German Diplomat: G. W. Bush Considered Dropping Nuclear Bomb on Afghanistan

August 31st, 2015 - by admin

Jason Ditz / & Der Spiegel & RT News – 2015-08-31 00:48:06

German Envoy: US Considered Nuking Afghanistan After 9/11

German Envoy: US Considered Nuking Afghanistan After 9/11
Jason Ditz /

(August 30, 2015) — In comments to Der Spiegel, German Ambassador Michael Steiner, who is retiring this summer, revealed that the Bush Administration was seriously considering carrying out a nuclear attack against Afghanistan in the wake of 9/11, apparently at a loss for what to do.

Steiner was serving as a foreign policy aid to Chancellor Gerhard Schroder, and said he clashed with Schroder on Germany’s decision to provide a statement of unconditional support for whatever the US reaction might be after 9/11, saying it wasn’t appropriate to give anyone that kind of blank check.

Though Schroder went with the endorsement of whatever anyhow, a number of German officials were said to be seriously concerned about a “shocking overreaction” by the United States, with Steiner noting that the US was “playing through” all the different possibilities.

How close the US was to actually nuking a site in Afghanistan may perhaps never be known, and without details we can’t possibly estimate just how many civilians would’ve been killed in such an attack. Ultimately, the US decided on an open-ended military occupation as an alternative, which itself has killed tens of thousands of people over the past 14+ years.

US Considered Nuking Afghanistan after 9/11 – German Diplomat
RT News

(August 30, 2015) — A nuclear strike against Afghanistan was on the table in Washington in the aftermath of the terrorist attacks on September 11, 2001, a senior German diplomat told Spiegel magazine.

Michael Steiner, the current German ambassador to India, served as foreign and security policy aide to then-German Chancellor Gerhard Schroder at the time of the 9/11 attacks. “The papers were written,” he said, confirming that the nuclear option was under consideration. “They had really played through all possibilities.”

There was a concern in Berlin that the Americans were so shocked by the attacks, which claimed nearly 3,000 lives, that they would overreact, Steiner told the magazine. He added that he objected to Schroder’s plan to express “unconditional support” for the United States, saying no nation should get carte blanche from Germany. The chancellor overturned his objections, Steiner said.

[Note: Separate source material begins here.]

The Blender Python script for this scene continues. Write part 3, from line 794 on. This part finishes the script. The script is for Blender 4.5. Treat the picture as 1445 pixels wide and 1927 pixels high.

The 9/11 attacks were a turning point for the post-Cold War world, sending the United States on a global war against Islamic terrorism. The invasion of Afghanistan and the ousting of the Taliban from power was the most direct consequence of the attack. It was globally welcomed as a just move, unlike Washington’s later war with Iraq, in which several European allies of the US, including Germany, refused to take part.